© JUNGE FREIHEIT Verlag GmbH & Co.  www.jungefreiheit.de  29/13 / 12. Juli 2013

Haltungsnote
„Die Diktion hat mir nicht gefallen"
Christian Rudolf

Wer kennt ihn nicht! Unser Turner-As der Siebziger Eberhard Gienger, den 36maligen Deutschen Meister! In der Königsdisziplin am Reck, der von Turnvater Jahn eingeführten waagerechten Stange, errang er seine größten und schönsten Erfolge. Mit einem Wunder an Körperbeherrschung, Kraft und graziler Gelenkigkeit wurde Gienger 1974 an seinem Paradegerät Weltmeister. Der heute 61jährige dürfte damit wohl der sportlichste Bundestagsabgeordnete der Geschichte sein. Nach ihm erhielt sogar ein Flugkunststück am Reck den Namen Gienger-Salto.

Ein breites Kreuz und eine kerzengerade Wirbelsäule hat sich der dreifache Europameister auch nach seinem Eintritt in die Merkel-CDU 2001 bewahrt. Die in der Politik üblichen Meinungssalti sind seine Sache nicht. An einer „Menschenkette gegen Rechts" in seinem Wahlkreis Neckar-Zaber nahm er absichtlich nicht teil. Als Evangelischer schätzt er Prozessionen ohnehin nicht sonderlich, mit den polit-korrekten Bußwallfahrten unserer Tage kann er schon gar nichts anfangen. Die vom SPD-Wahlkreiskonkurrenten fürs vergangene Wochenende initiierte Gutmenschenparade zwischen Heilbronn und Bietigheim-Bissingen sollte ein „deutliches Zeichen für mehr Offenheit, Toleranz" et cetera pp. für die „Menschen in unserem Land" setzen.

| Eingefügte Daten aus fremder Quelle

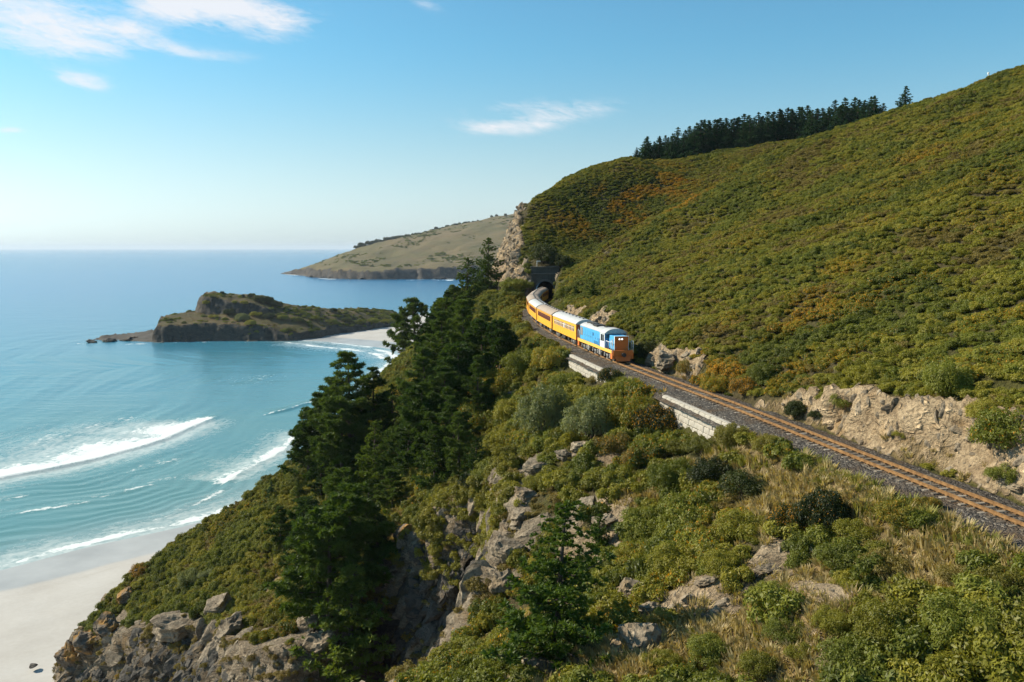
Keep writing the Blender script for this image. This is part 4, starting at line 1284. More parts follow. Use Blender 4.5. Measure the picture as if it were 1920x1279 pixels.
def locomotive():
    root = empty('locomotive', label='blue diesel locomotive with orange nose and silver roof leading the train', cat='locomotive')
    half, w = 7.05, 1.26
    sill = MB()
    for sg in (-1, 1):
        sill.box((sg * (w - .03), 0, 1.14), (.10, 2 * half - .25, .36), bev=.015)
    sill.build('side_sill', M['sill_yellow'], root)
    deck = MB()
    deck.box((0, 0, 1.16), (2 * w - .18, 2 * half - .3, .26))
    deck.build('deck', M['black_iron'], root)
    # long hood
    hood = MB()
    hw, hz0, hz1 = 1.13, 1.30, 2.98
    y0, y1 = -6.25, 2.55
    hood.box((0, (y0 + y1) / 2, (hz0 + hz1) / 2), (2 * hw, y1 - y0, hz1 - hz0), bev=.03)
    hood.build('engine_hood', M['loco_blue'], root)
    yb = y0 + .25
    dw = [.95, .95, .70, .70, .70, .62, .80, .80, .80, .80]
    j = 0
    for sg in (-1, 1):
        y = yb + 1.15
        for k_, d_ in enumerate(dw):
            if y + d_ > y1 - .05: break
            dark = (k_ == 5)
            p_ = MB().box((0, 0, 0), (.035, d_ - .07, 1.34 if not dark else .62), bev=.012)
            o = p_.build('hood_door', M['loco_blue_dark'] if dark else M['loco_blue'], root, (sg * (hw + .014), y + d_ / 2, 2.10 if not dark else 2.52))
            MB().box((sg * .03, d_ * .3, -.1), (.03, .04, .16)).build('handle', M['steel_grey'], o)
            if dark:
                MB().box((0, 0, 0), (.035, d_ - .07, .66), bev=.012).build('hood_door', M['loco_blue'], root, (sg * (hw + .014), y + d_ / 2, 1.80))
            y += d_
        # louvred grille at the back of the hood
        gr = MB()
        gr.box((sg * (hw + .012), yb + .48, 2.30), (.03, .98, .98), bev=.01)
        for i in range(9):
            gr.box((sg * (hw + .035), yb + .48, 1.90 + i * .10), (.03, .92, .035), rot=None)
        gr.build('radiator_grille', M['steel_grey'], root)
        gl = MB()
        for i in range(5):
            gl.box((sg * (hw + .03), y1 - 2.6 + i * .36, 1.55), (.03, .30, .34), bev=.008)
        gl.build('louvre', M['loco_blue_dark'], root)
        mbp = MB().box((sg * (hw + .03), .0, 2.74), (.035, 5.8, .30), bev=.01).build('cantrail_panel', M['loco_blue'], root)
    roof = MB()
    roof_solid(roof, hw + .03, hz1, .36, y0 - .02, y1 - .01, .06)
    rfo = roof.build('roof', M['roof_silver'], root)
    for yy_ in (-5.2, -3.7):
        f_ = MB().tube([(0, yy_, hz1 + .33), (0, yy_, hz1 + .45)], [.55, .52], 20).build('cooling_fan', M['black_iron'], rfo)
        g_ = MB()
        for i in range(6):
            g_.box((0, yy_, hz1 + .46), (1.0, .03, .02), rot=Matrix.Rotation(math.pi * i / 6, 3, 'Z'))
        g_.build('fan_guard', M['steel_grey'], f_)
    MB().box((.25, -1.2, hz1 + .40), (1.1, 1.8, .18), bev=.04).build('exhaust_hatch', M['black_iron'], rfo)
    MB().box((-.1, 1.0, hz1 + .37), (.6, .9, .14), bev=.04).build('exhaust_stack', M['black_iron'], rfo)
    # cab
    cw, c0, c1 = 1.27, 2.55, 4.35
    cb = MB()
    cb.box((0, (c0 + c1) / 2, 1.66), (2 * cw, c1 - c0, .72))
    for sg in (-1, 1):
        for yy_ in (c0 + .14, c1 - .14):
            cb.box((sg * (cw - .05), yy_, 2.4), (.10, .28, .78))
        cb.box((sg * (cw - .05), (c0 + c1) / 2, 2.87), (.10, c1 - c0, .18))
    cbo = cb.build('cab', M['cab_grey'], root)
    cr = MB(); roof_solid(cr, cw + .05, 2.96, .50, c0 - .05, c1 + .16, .06)
    cr.build('cab_roof', M['roof_silver'], cbo)
    cf = MB()
    pr = [(-cw + .01, 1.30), (cw - .01, 1.30), (cw - .01, 2.3), (cw - .01, 2.3)]
    for yy_ in (c1 - .02, c0 + .02):
        cf.box((0, yy_, 1.85), (2 * cw - .02, .06, 1.1))
        cf.prism([(cw - .01, 2.82)] + roof_profile(cw - .01, 2.95, .47)[::-1] + [(-cw + .01, 2.82)], yy_ - .03, yy_ + .03)
        for x in (-cw + .08, -.52, .52, cw - .08):
            cf.box((x, yy_, 2.6), (.12, .06, .46))
    cf.build('cab_front', M['loco_blue_dark'], cbo)
    for x in (-.86, .86):
        for yy_ in (c1 - .02, c0 + .02):
            MB().box((x, yy_, 2.6), (.60, .03, .44)).build('windscreen', M['window_glass'], cbo)
    for sg in (-1, 1):
        for yy_ in (c0 + .59, c0 + 1.21):
            MB().box((sg * (cw - .06), yy_, 2.4), (.03, .60, .76)).build('side_window', M['window_glass'], cbo)
        MB().box((sg * (cw - .05), c0 + .90, 2.4), (.06, .05, .78)).build('window_frame', M['cab_grey'], cbo)
        MB().box((sg * (cw + .005), c0 - .28, 1.75), (.03, .42, .85)).build('cab_step_panel', M['loco_blue_dark'], cbo)
    # short nose
    n0, n1, nw, nt = 4.35, 6.55, .80, 2.80
    ns = MB().box((0, (n0 + n1 - .12) / 2, (1.3 + nt) / 2), (2 * nw, n1 - n0 - .12, nt - 1.3), bev=.05).build('nose', M['loco_blue'], root)
    MB().box((0, n1 - .06, (1.1 + nt) / 2), (2 * nw - .02, .13, nt - 1.14), bev=.05).build('nose_front', M['loco_orange'], root)
    tr = MB()
    tr.box((0, n1 - .06, nt + .012), (2 * nw + .03, .17, .05), bev=.015)
    for sg in (-1, 1):
        tr.box((sg * (nw + .005), n1 - .06, 2.0), (.04, .15, 1.56), bev=.012)
    tr.build('nose_trim', M['white_paint'], root)
    for sg in (-1, 1):
        hl = MB().tube([(sg * .15 + .12, n1, 2.52), (sg * .15 + .12, n1 + .06, 2.52)], [.125, .12], 14).build('headlight', M['steel_grey'], root)
        MB().tube([(sg * .15 + .12, n1 + .055, 2.52), (sg * .15 + .12, n1 + .075, 2.52)], [.10, .095], 14).build('lens', M['lamp_glass'], hl)
        MB().tube([(sg * .62, n1, 1.62), (sg * .62, n1 + .05, 1.62)], .05, 10).build('marker_light', M['steel_grey'], root)
        gr = MB()
        for i in range(8):
            gr.box((sg * (nw + .012), 5.75, 1.75 + i * .09), (.03, .62, .045))
        gr.build('nose_grille', M['steel_grey'], root)
    # headstocks, buffers, steps, pilot
    for e_ in (-1, 1):
        hs = MB()
        hs.box((0, e_ * (half - .04), 1.02), (2.30, .16, .62), bev=.03)
        ho = hs.build('headstock', M['loco_orange'], root)
        for sg in (-1, 1):
            MB().box((sg * 1.06, e_ * (half - .35), .72), (.34, .62, .75), bev=.03).build('corner_step', M['loco_orange'], root)
        pl = MB()
        pl.add([(-.95, e_ * half, .70), (.95, e_ * half, .70), (.75, e_ * (half + .22), .14), (-.75, e_ * (half + .22), .14), (-.95, e_ * (half - .1), .70), (.95, e_ * (half - .1), .70), (.75, e_ * (half + .10), .14), (-.75, e_ * (half + .10), .14)],
               [(0, 1, 2, 3), (7, 6, 5, 4), (0, 4, 5, 1), (2, 6, 7, 3), (1, 5, 6, 2), (3, 7, 4, 0)])
        pl.build('cowcatcher', M['loco_orange'], root)
        cp = MB()
        cp.box((0, e_ * (half + .2), .86), (.34, .36, .34), bev=.04)
        cp.tube([(0, e_ * (half + .35), .86), (0, e_ * (half + .50), .86)], [.20, .24], 12)
        cp.build('coupling', M['black_iron'], root)
        for sg in (-1, 1):
            hr = MB()
            hr.tube([(sg * 1.20, e_ * (half - .12), .75), (sg * 1.20, e_ * (half - .12), 2.32), (sg * 1.20, e_ * (half - .55), 2.32)], .035, 6)
            hr.tube([(sg * 1.20, e_ * (half - .75), 1.30), (sg * 1.20, e_ * (half - .75), 2.32)], .03, 6)
            hr.build('handrail', M['white_paint'], root)
    for sg in (-1, 1):
        hr = MB()
        hr.tube([(sg * 1.17, 4.55, 1.3), (sg * 1.17, 4.55, 2.15), (sg * 1.17, 6.3, 2.15)], .03, 6)
        hr.tube([(sg * 1.17, 5.4, 1.3), (sg * 1.17, 5.4, 2.15)], .025, 6)
        hr.build('handrail', M['white_paint'], root)
    und = MB()
    und.box((0, 0, .95), (1.9, 2 * half - .6, .2))
    und.build('underframe', M['black_iron'], root)
    tk = MB()
    for sg in (-1, 1):
        for y in (-2.32, 2.32):
            tk.box((sg * 1.08, y, .62), (.32, .62, .62), bev=.05)
            tk.tube([(sg * 1.05, y - .55, .66), (sg * 1.05, y + .55, .66)], .13, 10)
    tk.build('air_tank', M['steel_grey'], root)
    for y in (-4.65, 0.0, 4.65):
        bogie(root, y, (-1.0, 1.0), .46, 2.9, .90, 'loco')
    return root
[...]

Anders als die FDP sagte die örtliche CDU nein zu dem peinlichen Bündnis linker und linksextremer Organisationen und erkannte auf ein wahltaktisches Manöver von Grün-Rot. Gienger eierte beim Begründen gar nicht erst herum: „Procedere und Diktion haben mir nicht gefallen: ‘gegen rechts’ statt gegen Rechtsextremismus." Statt dessen besuchte der dreimalige Wahlkreisdirektgewinner demonstrativ die THW- und Feuerwehr-Jugend. Alles wichtiger, als sich vor den linken Karren spannen zu lassen.